Results outside this pure risk vs pure ambiguity experiment returned the same conclusions. In the next treatment, familiar facts and events were pitted against unfamiliar facts and events as a yes-no question. Placing the risk to ambiguity ratio across a spectrum as opposed to the former.

In another, participants are matched up against opponents. As was set up in experiment B with the deck of cards treatment, your bet was simply the colour not picked by your opponent. If you were to take the risk option over the guaranteed payoff.

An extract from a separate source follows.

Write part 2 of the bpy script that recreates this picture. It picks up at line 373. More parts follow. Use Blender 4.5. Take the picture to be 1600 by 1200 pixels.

For the option of added ambiguity, the opponents are more “informed”. They get to sample 3 cards from the deck of 20 to induce a condition that corresponds with ambiguity aversion. Even though the opponents weren’t any more informed than they were after the sample, the participants acted as if they were.

How Does Fear Translate to Selling?

With the uncertain climate surrounding crypto, we are unfamiliar with the facts and events. We are unsure of its future. We are unsure of what its next price will be. So we pick the guaranteed payoff (or loss) to escape the aversive emotions.

We see people present themselves as informed individuals. We hear people express opinions like informed individuals. And in a state of fear, uncertainty and doubt, we believe these people to be informed individuals. Unwilling to bet against them.

All while thinking it was our deliberate, autonomous decision to sell.

Our unconscious has more control over us than we give it credit for. Yet we aren’t as attentive to it as we should be and are even dismissive of it on occasions. We need to grow more aware of our emotional self and learn about the influences it can exert on our investment decision process. Only then can we become more successful.

As a final note, the concepts are transferable to buying with the fear of missing out (FOMO). Remember to keep to your investment objectives and stick to your investment strategies. Don’t let your emotions sway you the wrong way and cause you to lose more!